_Task requirements_
For this exercise, repeat all of the material verbatim apart from its images.

_Given data_
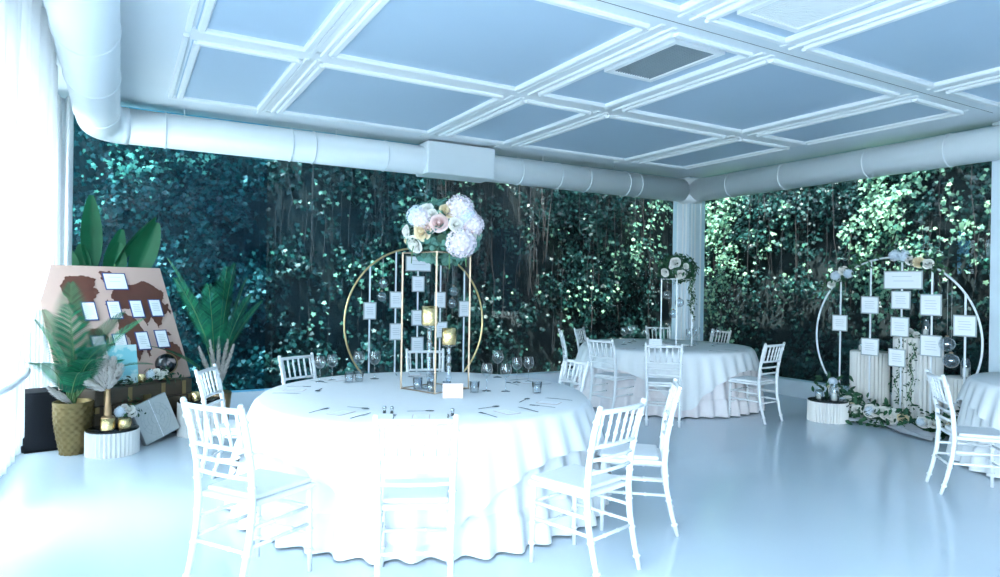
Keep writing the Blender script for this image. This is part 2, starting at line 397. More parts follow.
def ivy(side, n, m, seed, lo, hi, thin=0., size=(.06, .12)):
    rs = np.random.RandomState(seed)
    a = rs.rand(n) * (hi - lo) + lo; z = rs.rand(n) * 4.7 - .1
    nz = smooth_noise(a, z, seed, 1.7)
    keep = nz + rs.randn(n) * .35 > thin
    a, z, nz = a[keep], z[keep], nz[keep]
    dep = .08 + .16 * np.clip(nz + .4, 0, 1.3) + rs.rand(len(a)) * .16 + .25 * np.clip((z - 3.2), 0, 2) * rs.rand(len(a))
    S = size[0] + rs.rand(len(a)) * (size[1] - size[0])
    if side == 'back': P = np.stack([a, 10.34 - dep, z], 1); N = np.tile([0, -1, .35], (len(a), 1)).astype(float)
    else: P = np.stack([10.54 - dep, a, z], 1); N = np.tile([-1, 0, .35], (len(a), 1)).astype(float)
    return P, N, S, rs
def merge(objs, name):
    vs, lp, ls, lt, mi = [], [], [], [], []; nv = nl = 0; mats = []
    for o in objs:
        me = o.data; n = len(me.vertices); co_ = np.empty(n * 3, np.float32); me.vertices.foreach_get('co', co_)
        l_ = np.empty(len(me.loops), np.int32); me.loops.foreach_get('vertex_index', l_)
        st = np.empty(len(me.polygons), np.int32); me.polygons.foreach_get('loop_start', st); tt = np.empty(len(me.polygons), np.int32); me.polygons.foreach_get('loop_total', tt)
        if me.materials[0] not in mats: mats.append(me.materials[0])
        vs.append(co_); lp.append(l_ + nv); ls.append(st + nl); lt.append(tt); mi.append(np.full(len(st), mats.index(me.materials[0]), np.int32)); nv += n; nl += len(l_)
    me = bpy.data.meshes.new(name); me.vertices.add(nv); me.vertices.foreach_set('co', np.concatenate(vs)); me.loops.add(nl); me.loops.foreach_set('vertex_index', np.concatenate(lp))
    k = np.concatenate(ls); me.polygons.add(len(k)); me.polygons.foreach_set('loop_start', k); me.polygons.foreach_set('loop_total', np.concatenate(lt))
    for m_ in mats: me.materials.append(m_)
    me.polygons.foreach_set('material_index', np.concatenate(mi)); me.update(calc_edges=True)
    for o in objs: bpy.data.objects.remove(o)
    o = bpy.data.objects.new(name, me); col.objects.link(o); return o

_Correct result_
Keep writing the Blender script for this image. This is part 2, starting at line 397. More parts follow.
def ivy(side, n, m, seed, lo, hi, thin=0., size=(.06, .12)):
    rs = np.random.RandomState(seed)
    a = rs.rand(n) * (hi - lo) + lo; z = rs.rand(n) * 4.7 - .1
    nz = smooth_noise(a, z, seed, 1.7)
    keep = nz + rs.randn(n) * .35 > thin
    a, z, nz = a[keep], z[keep], nz[keep]
    dep = .08 + .16 * np.clip(nz + .4, 0, 1.3) + rs.rand(len(a)) * .16 + .25 * np.clip((z - 3.2), 0, 2) * rs.rand(len(a))
    S = size[0] + rs.rand(len(a)) * (size[1] - size[0])
    if side == 'back': P = np.stack([a, 10.34 - dep, z], 1); N = np.tile([0, -1, .35], (len(a), 1)).astype(float)
    else: P = np.stack([10.54 - dep, a, z], 1); N = np.tile([-1, 0, .35], (len(a), 1)).astype(float)
    return P, N, S, rs
def merge(objs, name):
    vs, lp, ls, lt, mi = [], [], [], [], []; nv = nl = 0; mats = []
    for o in objs:
        me = o.data; n = len(me.vertices); co_ = np.empty(n * 3, np.float32); me.vertices.foreach_get('co', co_)
        l_ = np.empty(len(me.loops), np.int32); me.loops.foreach_get('vertex_index', l_)
        st = np.empty(len(me.polygons), np.int32); me.polygons.foreach_get('loop_start', st); tt = np.empty(len(me.polygons), np.int32); me.polygons.foreach_get('loop_total', tt)
        if me.materials[0] not in mats: mats.append(me.materials[0])
        vs.append(co_); lp.append(l_ + nv); ls.append(st + nl); lt.append(tt); mi.append(np.full(len(st), mats.index(me.materials[0]), np.int32)); nv += n; nl += len(l_)
    me = bpy.data.meshes.new(name); me.vertices.add(nv); me.vertices.foreach_set('co', np.concatenate(vs)); me.loops.add(nl); me.loops.foreach_set('vertex_index', np.concatenate(lp))
    k = np.concatenate(ls); me.polygons.add(len(k)); me.polygons.foreach_set('loop_start', k); me.polygons.foreach_set('loop_total', np.concatenate(lt))
    for m_ in mats: me.materials.append(m_)
    me.polygons.foreach_set('material_index', np.concatenate(mi)); me.update(calc_edges=True)
    for o in objs: bpy.data.objects.remove(o)
    o = bpy.data.objects.new(name, me); col.objects.link(o); return o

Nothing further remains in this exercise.